Publié

"Dans l’ombre", fascinante série au coeur des machinations politiques françaises

Marie-France Trémeau (Karin Viard) et Paul Francoeur (Melvil Poupaud) dans la série "Dans l'ombre", 2024. [Deuxième Ligne Films/Elzévir Films/France télévisions]
Marie-France Trémeau (Karin Viard) et Paul Francoeur (Melvil Poupaud) dans la série "Dans l'ombre", 2024. - [Deuxième Ligne Films/Elzévir Films/France télévisions]
Adaptée du roman éponyme légèrement lifté de l’ex-Premier ministre français Edouard Philippe et du député européen Gilles Boyer, la série de Pierre Schoeller "Dans l’ombre" offre six épisodes haletants sur une course à la présidence vue de l’intérieur. Elle est à voir sur France 2 dès le 30 octobre.

En 2024, l’informatique est devenue incontournable et l’idée d’une fraude au vote électronique lors d’une investiture à droite un excellent point de départ pour une série palpitante. Cynisme, paranoïa, soupçons, suspens, réunions tendues et meeting de folie sont les ingrédients de ce thriller politique stressant, filmé tantôt comme un documentaire, tantôt comme un polar glaçant, et porté par Melvil Poupaud, Swann Arlaud et Karin Viard.

Un thriller politique captivant

Le premier est le candidat Paul Francoeur. Coincé dans un fauteuil roulant à la suite d’un banal accident de la route, ce veuf, ex-ministre, s’est persuadé qu’il pourrait relever la France. Pour conquérir l’Elysée, il se repose sur son ami César, l’archétype même de l’apparatchik célibataire qui sacrifie depuis vingt ans sa vie pour lui. Enfin, Marie-France Trémeau, grande perdante de l’investiture, mais indispensable à Francoeur pour remporter la présidentielle, reste lucide. Elle sait que "la France est féminin, mais le pouvoir masculin".

Dans ce panier de crabes infernal, la conseillère en communication Marylin (Evelyne Brochu) et le directeur de campagne Le Major, cadre balourd joué divinement par Philippe Uchan, s’activent aussi jours et nuits pour leur candidat. Mais le cercle rapproché de Francoeur doit rester sur ses gardes, ne pas trop en dévoiler face à l’autrice aussi arrogante qu’énervante Leïla Argument, campée par l’impeccable Maud Wyler, autorisée à suivre cette partie de campagne chère à Depardon pour laisser une trace en librairie.

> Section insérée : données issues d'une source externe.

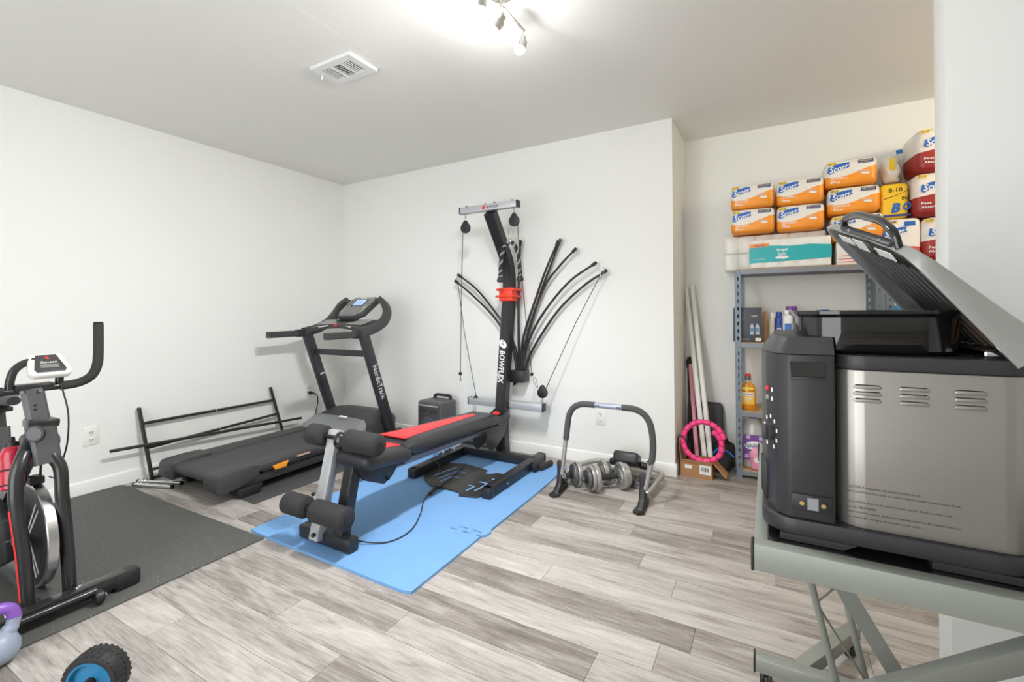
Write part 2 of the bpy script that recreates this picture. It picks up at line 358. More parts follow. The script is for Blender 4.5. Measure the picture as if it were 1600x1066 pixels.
fb = [(x, y+g) for (x, y), g in zip(seam, g_)]+[(-1.243, 1.935), (-1.236, 1.975), (-1.25, 2.0), (-1.25, 2.5), (-1.265, 3.045), (-1.31, 3.06), (-2.30, 3.06), (-2.345, 3.04)]
obj('foam_mat', MB().prism(fa, (0, 0, 0), X_, Y_, V(0, 0, .013)), M_FOAM, label='blue foam puzzle mat strip under the bench front foot', cat='mat', group='blue foam mats')
obj('foam_mat', MB().prism(fb, (0, 0, 0), X_, Y_, V(0, 0, .013)), M_FOAM, label='large blue foam puzzle mat under the home gym base', cat='mat', group='blue foam mats')
FZ = .0132
# ================================================================ treadmill
M_TDK = mat('charcoal_plastic', (62, 62, 64), .5, var=.06, bump=.1, bs=500); M_TMT = mat('treadmill_metal', (56, 57, 60), .4, .2, var=.05); M_BELT = mat('treadmill_belt', (72, 71, 73), .75, var=.04, bump=.3, bs=700)
M_TGR = mat('grey_panel_plastic', (150, 150, 146), .45, var=.03); M_ORG = mat('orange_plastic', (238, 152, 38), .4); M_WHT = mat('white_print', (238, 238, 236), .5, var=.02); M_RED = mat('red_plastic', (222, 52, 48), .35, var=.04); M_LCD = emis('lit_screen', (170, 195, 235), .55)
M_CHR = mat('chrome', (215, 215, 217), .14, 1, var=.03)
tm = empty('treadmill', (-3.145, 2.3, 0), 'charcoal folding treadmill with lit console against the back corner', 'treadmill')
cx = -3.145; zr = .172
obj('belt', MB().tube([(cx, 1.535, .125), (cx, 1.535, .125001)], .001, 4) if False else MB().mm((cx-.2, 1.53, .158), (cx+.2, 2.62, .166)).cyl((cx-.2, 1.535, .135), (cx+.2, 1.535, .135), .031, 24), M_BELT, tm)
for s in (-1, 1):
    a, b = sorted((cx+s*.2, cx+s*.335))
    obj('foot_rail', MB().mm((a, 1.66, .13), (b, 2.70, .18), .012, 3), M_TDK, tm)
    e0, e1 = sorted((cx+s*.195, cx+s*.345))
    c = obj('end_cap', MB().prism([(1.475, .09), (1.485, .165), (1.50, .183), (1.62, .19), (1.74, .187), (1.74, .115), (1.60, .072), (1.50, .066)], (e0, 0, 0), Y_, Z_, V(e1-e0, 0, 0), .01), M_TDK, tm)
    obj('screw', MB().cyl((cx+s*.235, 1.478, .12), (cx+s*.235, 1.4735, .12), .006, 10), M_BLK, c)
    obj('frame_rail', MB().mm((cx+s*.30-.02, 1.60, .06), (cx+s*.30+.02, 3.05, .115), .006), M_TMT, tm)
    obj('side_stripe', MB().mm((cx+s*.336-.004, 1.76, .125), (cx+s*.336+.004, 2.68, .146), .002), M_BLK, tm)
    obj('foot', MB().prism([(1.62, .006), (1.74, .006), (1.76, .065), (1.60, .065)], (cx+s*.30-.045, 0, 0), Y_, Z_, V(.09, 0, 0), .006), M_BLK, tm)
    obj('base_frame', MB().mm((cx+s*.34-.03, 2.62, .006), (cx+s*.34+.03, 3.13, .075), .01), M_TMT, tm)
    # upright
    xp = cx+s*.343
    u = obj('upright', MB().beam((xp, 2.915, .05), (xp, 2.60, .955), .05, .085, (0, 1, .35), .012), M_TMT, tm)
    hr = MB().tube(bend([(xp, 2.24, .962), (xp, 2.60, .965), (xp, 2.68, .985)], .05), .026, sq=(.05, .05))
    h = obj('handrail', hr, M_TDK, tm); obj('grip_sleeve', MB().beam((xp, 2.50, .965), (xp, 2.565, .966), .062, .064, (0, 0, 1), .008), M_BLK, h)
    if s > 0:
        d = V(0, -.315, .905).normalized()
        text('upright_lettering', 'NordicTrack', .30, .046, V(xp+.0262, 2.735, .565), -d, V(0, .905, .315), M_WHT, u, bold=.004)
    else: patch('maker_plate', rect(.04, .012), (xp+.0262, 2.73, .60), (0, 1, .2), (0, -.2, 1), M_WHT, u)
for yy in (2.0, 1.88): obj('side_clip', MB().prism([(-.055, .012), (.055, .02), (.04, -.018), (-.04, -.018)], (cx+.338, yy if yy == 1.88 else 2.28, .135), Y_, Z_, V(.012, 0, 0), .003), M_ORG, tm)
obj('cross_brace', MB().beam((cx-.34, 2.665, .80), (cx+.34, 2.665, .80), .035, .05, (0, 0, 1), .008), M_TMT, tm)
obj('front_bar', MB().mm((cx-.37, 3.05, .01), (cx+.37, 3.11, .07), .01), M_TMT, tm)
# motor hood: lofted dome with a light grey front band
def loft(secs):                                          # list of rings
    mb = MB(); n = len(secs[0]); vs = [p for s_ in secs for p in s_]; fs = []
    for i in range(len(secs)-1):
        for k in range(n): fs.append((i*n+k, i*n+(k+1) % n, (i+1)*n+(k+1) % n, (i+1)*n+k))
    fs += [tuple(range(n))[::-1], tuple(range((len(secs)-1)*n, len(secs)*n))]
    return mb.add(vs, fs)
def hood_ring(y, h, w, z0=.11, n=12):
    top = [(cx+w*math.cos(math.pi*k/n)*(1 if True else 1), y+.05*math.sin(math.pi*k/n), z0+max(.02, h)*min(1, math.sin(math.pi*k/n)*1.0+.55)*1.0) for k in range(n+1)]
    return [(cx-w, y, z0), ] + [(cx+w, y, z0)] + top
obj('motor_hood', loft([hood_ring(2.60, .13, .30), hood_ring(2.68, .165, .31), hood_ring(2.80, .185, .31), hood_ring(2.92, .175, .30), hood_ring(3.02, .12, .27)]), M_TDK, tm, 50)
obj('hood_band', loft([hood_ring(2.46, .06, .335), hood_ring(2.52, .105, .335), hood_ring(2.60, .145, .33), hood_ring(2.63, .150, .325)]), mat('hood_grey', (142, 144, 147), .45, .3), tm, 50)
patch('hood_logo', rect(.09, .018), (cx+.08, 2.615, .278), (1, 0, 0), (0, .9, .45), M_WHT, tm)
# console
for s in (-1, 1):
    sh = MB(); xa = cx+s*.335
    sh.tube(smooth_path([(xa, 2.56, .972), (xa, 2.70, 1.0), (xa, 2.82, 1.055), (cx+s*.315, 2.885, 1.13), (cx+s*.27, 2.91, 1.20), (cx+s*.20, 2.925, 1.245)], 5), .03, sq=(.05, .075), up=(0, 0, 1))
    obj('console_arm', sh, M_TDK, tm, 50)
tr = MB(); vs = []; fs = []
n = 12
for i in range(n+1):
    u = -1+2*i/n; x = cx+u*.315; arch = (1-u*u)
    f0 = V(x, 2.585+.055*arch, 1.0+.034*arch); f1 = V(x, 2.63+.05*arch, 1.018+.03*arch); b0 = V(x*1, 2.80, 1.075)
    for p in (f0-Z_*.03, f0, f1, b0, b0-Z_*.05): vs.append(p)
for i in range(n):
    for k in range(5): fs.append((i*5+k, i*5+(k+1) % 5, (i+1)*5+(k+1) % 5, (i+1)*5+k))
fs += [tuple(range(5))[::-1], tuple(range(n*5, n*5+5))]
obj('console_tray', MB().add(vs, fs), M_TDK, tm, 30)
for s in (-1, 1):
    obj('tray_pocket', MB().prism([(s*.05, .05), (s*.27, .03), (s*.285, .155), (s*.17, .165)] if s > 0 else [(s*.27, .03), (s*.05, .05), (s*.17, .165), (s*.285, .155)], (cx, 2.615, 1.024), X_, V(0, .95, .31), V(0, -.0012, .004)), M_TGR, tm, 0)
    obj('pulse_sensor', MB().beam((cx+s*.105, 2.626, 1.026), (cx+s*.20, 2.602, 1.016), .013, .014, (0, 0, 1), .004), M_CHR, tm)
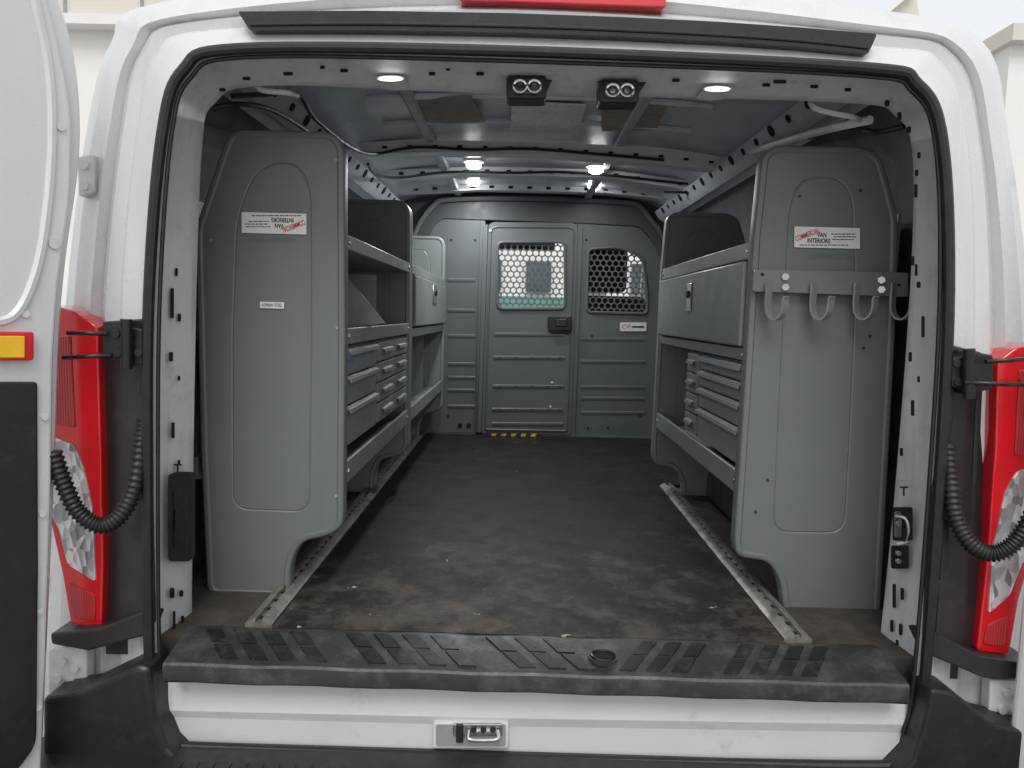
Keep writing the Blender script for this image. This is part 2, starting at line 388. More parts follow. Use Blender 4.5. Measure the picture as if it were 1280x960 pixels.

 Une série à la hauteur de "House of Cards" et "Baron noir"

"Dans l'ombre" rivalise largement avec ses aînées "House of Cards" ou "Baron noir", tant la tension contamine chaque épisode de la série. Si la matière première du livre était déjà bien prometteuse, le choix de confier la réalisation à Pierre Schoeller s’est avéré décisif dans la réussite de l’entreprise. En 2011, il avait réalisé le captivant "L'exercice de l’Etat", les coulisses du pouvoir racontées à hauteur d’homme avec le duo Olivier Gourmet et Michel Blanc.

La mise en scène de "Dans l’ombre", incisive avec cette caméra en immersion au plus près des visages crispés, dans ce milieu politique jugé impénétrable, renforce à merveille la nervosité ambiante. Dans cette atmosphère parfois suffocante, quelques répliques jubilatoires fusent: "Si Francoeur a la France au cœur, heureusement qu’il ne s’appelle pas Francu!", lâchera l’apparatchik avec une pointe de cynisme alors qu’il critique un clip de campagne nul.

Cynisme et coups bas

Dans cet univers où les coups bas ne sont pas seulement permis, mais largement encouragés, ce n’est pas tant de savoir qui a truqué l’investiture qui compte, mais bien de comprendre comment contrôler la presse, duper la justice et amadouer des adversaires pour ne pas compromettre la victoire finale.

A l’heure où les politiques souffrent d’une sévère crise de confiance, les partisans du "tous pourris" vont se délecter avec "Dans l’ombre".

Philippe Congiusti/sf

"Dans l'ombre" de Pierre Schoeller, avec Swann Arlaud, Melvil Poupaud et Karin Viard. A voir sur France 2 et france.tv dès le 30 octobre 2024.